Trinity Sunday is for us then one big over-the-top day of celebration of the eternal life of God, Father, Son, and Spirit. God known to us in the experience of our lives, in our encounter with him in the creation, and at the Cross, and in the spirit-filled life of Christian community. In the scriptures and in prayer and in loving service, day by day.

“. . . confessors’ faith, apostles’ word, the patriarch’s prayers, the prophets’ scrolls; all good deeds done unto the Lord, and purity of virgin souls. I bind unto myself to day the strong Name of the Trinity . . . .” It’s a long hymn that we will sing perhaps only once or twice a year, but it is above all and in all that we are and all that we do. The theme song and background music, birth and baptism, and the unfolding of our lives. “Christ be with me, Christ within me, Christ behind me, Christ before me, Christ beside me, Christ to win me, Christ to comfort and restore me.”

The gospel for this morning once again as in previous weeks from St. John and the great High Priestly Prayer of Jesus on the night of Maundy Thursday, and the promise of the Spirit, who comes not on his own but with a deep message of Truth for us that is fully congruent with the character and life of Christ, who is himself fully one with the Father. The Spirit delivers the Word of the Son, who is himself the one who speaks all that the Father has spoken.

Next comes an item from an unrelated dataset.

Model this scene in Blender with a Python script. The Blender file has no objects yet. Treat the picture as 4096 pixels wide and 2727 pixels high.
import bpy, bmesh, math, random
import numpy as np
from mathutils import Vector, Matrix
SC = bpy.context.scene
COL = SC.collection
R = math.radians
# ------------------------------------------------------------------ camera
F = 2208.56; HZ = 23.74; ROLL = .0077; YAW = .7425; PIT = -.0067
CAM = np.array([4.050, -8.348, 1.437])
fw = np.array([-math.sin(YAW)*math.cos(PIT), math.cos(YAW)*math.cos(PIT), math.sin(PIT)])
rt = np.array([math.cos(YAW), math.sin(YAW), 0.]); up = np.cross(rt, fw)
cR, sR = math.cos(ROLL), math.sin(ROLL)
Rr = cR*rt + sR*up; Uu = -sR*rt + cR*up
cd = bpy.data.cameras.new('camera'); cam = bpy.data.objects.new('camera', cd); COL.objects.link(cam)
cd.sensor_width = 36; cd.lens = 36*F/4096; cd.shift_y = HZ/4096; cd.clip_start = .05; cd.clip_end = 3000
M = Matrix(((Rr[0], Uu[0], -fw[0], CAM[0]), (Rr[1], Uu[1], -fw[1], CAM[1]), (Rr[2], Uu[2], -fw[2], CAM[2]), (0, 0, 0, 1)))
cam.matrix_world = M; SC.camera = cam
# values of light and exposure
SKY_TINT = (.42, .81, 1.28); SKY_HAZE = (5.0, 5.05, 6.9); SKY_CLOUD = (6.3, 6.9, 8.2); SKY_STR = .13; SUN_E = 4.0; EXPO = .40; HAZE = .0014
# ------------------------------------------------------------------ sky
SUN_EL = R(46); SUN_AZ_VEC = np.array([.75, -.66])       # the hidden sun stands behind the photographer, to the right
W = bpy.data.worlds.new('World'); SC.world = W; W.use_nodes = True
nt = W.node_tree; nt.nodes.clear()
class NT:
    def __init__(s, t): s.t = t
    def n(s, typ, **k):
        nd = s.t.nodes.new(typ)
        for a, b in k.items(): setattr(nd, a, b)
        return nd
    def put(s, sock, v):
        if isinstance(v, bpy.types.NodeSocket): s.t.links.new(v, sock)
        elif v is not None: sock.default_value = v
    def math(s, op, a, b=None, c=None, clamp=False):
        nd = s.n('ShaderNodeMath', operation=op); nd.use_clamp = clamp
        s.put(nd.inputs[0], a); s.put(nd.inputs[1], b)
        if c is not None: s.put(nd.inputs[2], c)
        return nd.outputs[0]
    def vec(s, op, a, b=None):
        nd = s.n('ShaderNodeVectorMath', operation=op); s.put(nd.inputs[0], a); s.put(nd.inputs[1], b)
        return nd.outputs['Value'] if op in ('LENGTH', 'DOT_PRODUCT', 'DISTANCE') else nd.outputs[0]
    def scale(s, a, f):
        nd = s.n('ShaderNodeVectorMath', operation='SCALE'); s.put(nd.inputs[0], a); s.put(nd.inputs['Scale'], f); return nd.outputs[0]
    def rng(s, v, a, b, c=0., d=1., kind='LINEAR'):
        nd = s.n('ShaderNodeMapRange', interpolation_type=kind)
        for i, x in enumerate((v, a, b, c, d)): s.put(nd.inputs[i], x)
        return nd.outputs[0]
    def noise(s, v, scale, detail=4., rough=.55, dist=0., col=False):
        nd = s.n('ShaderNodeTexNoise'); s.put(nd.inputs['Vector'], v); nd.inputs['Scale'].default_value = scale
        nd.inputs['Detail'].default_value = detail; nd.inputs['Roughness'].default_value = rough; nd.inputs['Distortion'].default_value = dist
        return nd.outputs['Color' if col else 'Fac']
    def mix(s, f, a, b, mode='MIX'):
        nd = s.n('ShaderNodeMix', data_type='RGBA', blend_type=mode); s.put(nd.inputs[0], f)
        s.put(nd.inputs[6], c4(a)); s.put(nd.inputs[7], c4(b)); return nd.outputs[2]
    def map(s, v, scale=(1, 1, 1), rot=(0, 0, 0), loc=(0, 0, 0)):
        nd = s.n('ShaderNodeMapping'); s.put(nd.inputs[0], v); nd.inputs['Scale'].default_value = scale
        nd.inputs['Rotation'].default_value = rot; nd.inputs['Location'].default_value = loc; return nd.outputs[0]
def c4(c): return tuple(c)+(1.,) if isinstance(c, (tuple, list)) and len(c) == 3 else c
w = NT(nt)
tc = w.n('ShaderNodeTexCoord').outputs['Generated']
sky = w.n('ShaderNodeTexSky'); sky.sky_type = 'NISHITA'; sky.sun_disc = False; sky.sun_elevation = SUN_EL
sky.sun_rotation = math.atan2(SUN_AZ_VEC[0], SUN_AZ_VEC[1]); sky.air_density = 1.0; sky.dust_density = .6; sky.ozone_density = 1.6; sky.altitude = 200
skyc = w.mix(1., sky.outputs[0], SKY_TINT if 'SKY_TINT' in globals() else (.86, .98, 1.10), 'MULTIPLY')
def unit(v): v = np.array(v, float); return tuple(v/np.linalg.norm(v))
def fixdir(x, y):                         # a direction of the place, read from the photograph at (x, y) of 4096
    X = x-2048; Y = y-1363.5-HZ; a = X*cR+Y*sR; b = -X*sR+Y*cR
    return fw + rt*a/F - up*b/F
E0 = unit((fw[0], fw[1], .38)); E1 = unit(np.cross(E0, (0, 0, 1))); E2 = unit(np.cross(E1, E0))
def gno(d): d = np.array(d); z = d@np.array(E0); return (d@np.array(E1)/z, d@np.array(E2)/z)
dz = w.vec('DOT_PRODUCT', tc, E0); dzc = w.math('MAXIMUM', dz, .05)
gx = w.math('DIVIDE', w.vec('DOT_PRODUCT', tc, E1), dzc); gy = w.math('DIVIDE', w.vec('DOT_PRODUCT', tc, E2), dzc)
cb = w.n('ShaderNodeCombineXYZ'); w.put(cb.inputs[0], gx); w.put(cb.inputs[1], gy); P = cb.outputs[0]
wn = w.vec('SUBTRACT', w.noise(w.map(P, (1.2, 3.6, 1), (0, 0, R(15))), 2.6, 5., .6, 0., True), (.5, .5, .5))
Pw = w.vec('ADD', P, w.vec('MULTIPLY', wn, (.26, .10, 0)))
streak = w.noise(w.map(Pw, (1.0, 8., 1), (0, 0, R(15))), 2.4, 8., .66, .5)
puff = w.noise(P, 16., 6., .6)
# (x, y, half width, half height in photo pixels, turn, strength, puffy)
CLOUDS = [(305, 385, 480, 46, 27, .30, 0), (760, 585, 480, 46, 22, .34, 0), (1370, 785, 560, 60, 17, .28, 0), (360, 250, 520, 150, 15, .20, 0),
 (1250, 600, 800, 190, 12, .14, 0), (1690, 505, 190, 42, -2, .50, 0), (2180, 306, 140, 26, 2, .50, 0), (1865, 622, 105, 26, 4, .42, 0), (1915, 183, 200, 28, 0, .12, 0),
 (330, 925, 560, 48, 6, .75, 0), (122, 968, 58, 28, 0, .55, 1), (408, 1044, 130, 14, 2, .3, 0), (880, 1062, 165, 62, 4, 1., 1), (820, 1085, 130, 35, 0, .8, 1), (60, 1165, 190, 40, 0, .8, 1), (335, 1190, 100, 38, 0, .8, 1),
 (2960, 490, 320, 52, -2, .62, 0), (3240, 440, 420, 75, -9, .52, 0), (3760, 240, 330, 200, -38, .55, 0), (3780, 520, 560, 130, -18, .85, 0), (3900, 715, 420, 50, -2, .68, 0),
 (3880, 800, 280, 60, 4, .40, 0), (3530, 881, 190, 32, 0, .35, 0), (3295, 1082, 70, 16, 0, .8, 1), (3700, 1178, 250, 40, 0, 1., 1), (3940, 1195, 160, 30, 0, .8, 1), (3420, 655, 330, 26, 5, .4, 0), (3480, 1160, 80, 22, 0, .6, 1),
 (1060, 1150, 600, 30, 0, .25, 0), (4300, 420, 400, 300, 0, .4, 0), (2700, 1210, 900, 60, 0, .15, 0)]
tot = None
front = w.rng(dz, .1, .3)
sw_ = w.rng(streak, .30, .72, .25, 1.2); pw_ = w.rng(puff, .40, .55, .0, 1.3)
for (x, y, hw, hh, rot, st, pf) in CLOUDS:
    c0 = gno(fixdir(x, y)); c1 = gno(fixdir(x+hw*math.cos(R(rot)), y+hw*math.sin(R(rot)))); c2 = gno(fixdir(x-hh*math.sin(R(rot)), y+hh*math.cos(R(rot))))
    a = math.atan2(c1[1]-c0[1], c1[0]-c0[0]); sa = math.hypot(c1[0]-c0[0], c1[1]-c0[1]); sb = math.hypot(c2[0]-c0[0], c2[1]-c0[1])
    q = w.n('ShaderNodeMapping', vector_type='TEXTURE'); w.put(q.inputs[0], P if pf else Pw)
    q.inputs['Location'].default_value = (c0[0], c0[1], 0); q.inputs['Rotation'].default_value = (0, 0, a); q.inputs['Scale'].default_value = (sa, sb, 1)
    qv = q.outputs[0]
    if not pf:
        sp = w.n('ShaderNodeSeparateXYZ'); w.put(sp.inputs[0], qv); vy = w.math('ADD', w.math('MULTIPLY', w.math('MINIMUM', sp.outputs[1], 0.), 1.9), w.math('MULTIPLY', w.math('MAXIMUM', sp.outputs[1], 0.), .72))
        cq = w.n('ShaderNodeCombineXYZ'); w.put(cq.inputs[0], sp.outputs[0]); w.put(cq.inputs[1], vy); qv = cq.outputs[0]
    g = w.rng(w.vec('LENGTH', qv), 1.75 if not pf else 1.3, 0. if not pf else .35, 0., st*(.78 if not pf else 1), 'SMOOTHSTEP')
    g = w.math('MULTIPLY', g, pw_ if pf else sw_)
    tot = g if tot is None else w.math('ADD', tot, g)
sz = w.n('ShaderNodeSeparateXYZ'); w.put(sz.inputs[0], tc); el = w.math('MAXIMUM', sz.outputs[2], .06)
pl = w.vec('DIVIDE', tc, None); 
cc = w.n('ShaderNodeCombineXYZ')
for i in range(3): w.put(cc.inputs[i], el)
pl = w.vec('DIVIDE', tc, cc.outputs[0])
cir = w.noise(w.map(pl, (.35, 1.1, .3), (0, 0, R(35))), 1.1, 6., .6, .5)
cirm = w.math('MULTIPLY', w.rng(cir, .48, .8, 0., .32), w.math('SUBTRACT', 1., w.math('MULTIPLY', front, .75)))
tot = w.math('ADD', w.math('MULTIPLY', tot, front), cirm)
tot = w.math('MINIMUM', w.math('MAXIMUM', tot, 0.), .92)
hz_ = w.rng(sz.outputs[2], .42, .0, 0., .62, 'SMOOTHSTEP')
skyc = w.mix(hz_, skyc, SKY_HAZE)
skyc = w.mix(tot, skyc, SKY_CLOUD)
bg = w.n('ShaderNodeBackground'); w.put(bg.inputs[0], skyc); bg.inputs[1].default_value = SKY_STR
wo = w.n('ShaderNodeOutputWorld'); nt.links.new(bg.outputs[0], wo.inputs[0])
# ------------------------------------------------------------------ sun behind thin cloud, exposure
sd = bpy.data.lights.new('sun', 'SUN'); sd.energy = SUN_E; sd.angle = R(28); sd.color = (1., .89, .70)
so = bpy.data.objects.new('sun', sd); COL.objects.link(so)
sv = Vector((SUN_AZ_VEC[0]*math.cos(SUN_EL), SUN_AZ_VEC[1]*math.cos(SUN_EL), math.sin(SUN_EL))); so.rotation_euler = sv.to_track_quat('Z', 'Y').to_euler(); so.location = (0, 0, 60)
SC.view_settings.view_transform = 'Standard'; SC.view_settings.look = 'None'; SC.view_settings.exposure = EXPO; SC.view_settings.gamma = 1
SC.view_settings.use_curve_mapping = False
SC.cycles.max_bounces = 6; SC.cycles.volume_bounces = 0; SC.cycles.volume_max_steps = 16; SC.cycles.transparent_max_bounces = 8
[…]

Again as the formula goes, Three in One, and One in Three. A mystical message, it may seem. But also the simple realities of our birth and life and death, our rest in him, our sharing in the new life of resurrection. The message for us, that all our life, past, present, future, what was and is and is to come, all will be in him, for him, through him. That the end of our journey is in our beginning, and that all roads will lead us home.

Blessings then simply on this Trinity Sunday, for the green season ahead, spring and summer, and for all the lives that we share together. Singing together, praying together. Opening ourselves to the scriptures; gathering at the table. Going out into the wide world: home and family, work and play; in prosperity and adversity, in sickness and in health. Holy, holy, holy, merciful and mighty: God in three Persons, blessed Trinity. It is a great gift, that he will live in us, and we in him.